**Problem to work on**
Below are the records; extract from them the line containing "Generate a Blender" to the line containing "C = scene.collection", both lines included, exactly and with no pictures.

**Material supplied**
====================
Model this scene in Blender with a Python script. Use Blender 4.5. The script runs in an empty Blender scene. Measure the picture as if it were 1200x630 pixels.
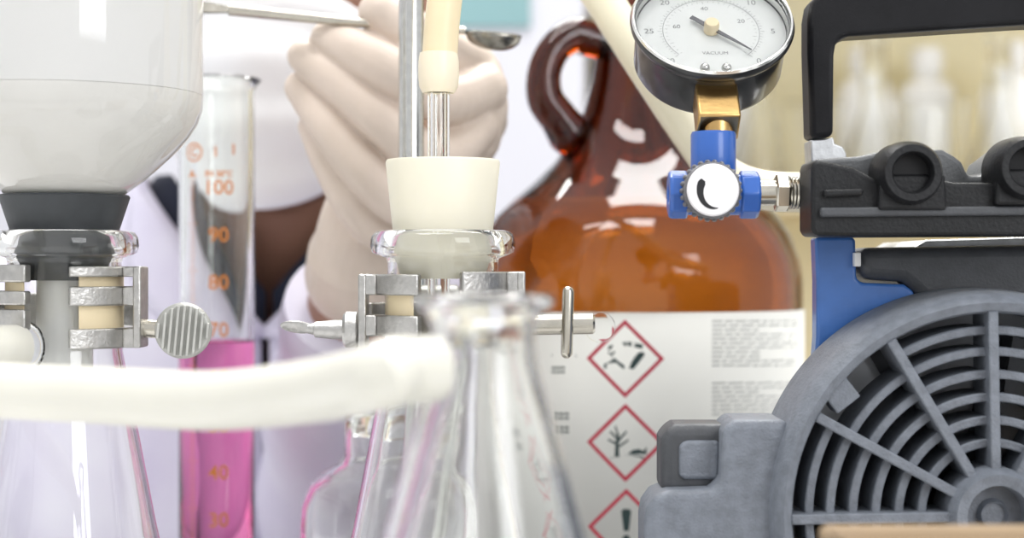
====================
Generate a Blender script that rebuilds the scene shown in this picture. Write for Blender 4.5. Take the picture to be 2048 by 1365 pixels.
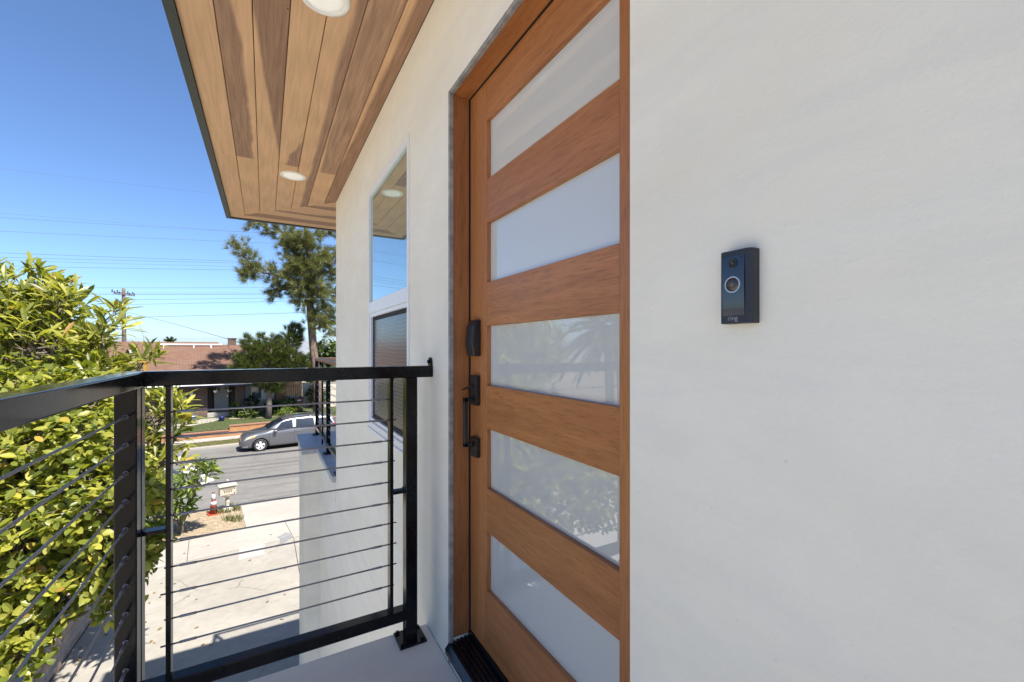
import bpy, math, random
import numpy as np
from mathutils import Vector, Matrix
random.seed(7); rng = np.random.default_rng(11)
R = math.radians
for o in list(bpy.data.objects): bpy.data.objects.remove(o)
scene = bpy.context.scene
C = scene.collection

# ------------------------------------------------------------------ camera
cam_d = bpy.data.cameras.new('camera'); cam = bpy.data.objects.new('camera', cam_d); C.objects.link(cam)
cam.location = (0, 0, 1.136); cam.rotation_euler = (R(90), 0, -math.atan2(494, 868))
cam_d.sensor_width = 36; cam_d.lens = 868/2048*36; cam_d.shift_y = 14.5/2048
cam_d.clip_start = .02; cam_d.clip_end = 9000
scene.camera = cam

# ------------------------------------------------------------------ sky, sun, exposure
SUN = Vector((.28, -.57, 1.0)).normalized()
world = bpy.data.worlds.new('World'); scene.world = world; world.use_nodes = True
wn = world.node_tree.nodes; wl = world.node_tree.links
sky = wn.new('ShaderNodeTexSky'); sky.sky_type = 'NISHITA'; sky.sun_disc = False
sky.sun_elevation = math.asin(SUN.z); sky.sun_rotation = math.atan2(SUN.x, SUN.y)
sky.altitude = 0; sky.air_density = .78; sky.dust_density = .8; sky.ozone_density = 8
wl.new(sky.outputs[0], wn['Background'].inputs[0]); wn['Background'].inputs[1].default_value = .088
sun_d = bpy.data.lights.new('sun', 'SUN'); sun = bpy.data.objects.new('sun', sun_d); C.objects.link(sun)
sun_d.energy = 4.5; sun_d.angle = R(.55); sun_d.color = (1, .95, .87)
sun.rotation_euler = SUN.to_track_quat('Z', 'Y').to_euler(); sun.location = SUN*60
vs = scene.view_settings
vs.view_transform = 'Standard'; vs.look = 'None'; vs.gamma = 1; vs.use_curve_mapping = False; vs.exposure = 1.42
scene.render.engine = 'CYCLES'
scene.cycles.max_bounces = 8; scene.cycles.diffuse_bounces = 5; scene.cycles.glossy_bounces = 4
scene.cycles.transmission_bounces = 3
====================
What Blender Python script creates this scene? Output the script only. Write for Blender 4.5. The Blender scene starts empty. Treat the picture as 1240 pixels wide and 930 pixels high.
====================
**Right answer**
Generate a Blender script that rebuilds the scene shown in this picture. Write for Blender 4.5. Take the picture to be 2048 by 1365 pixels.
import bpy, math, random
import numpy as np
from mathutils import Vector, Matrix
random.seed(7); rng = np.random.default_rng(11)
R = math.radians
for o in list(bpy.data.objects): bpy.data.objects.remove(o)
scene = bpy.context.scene
C = scene.collection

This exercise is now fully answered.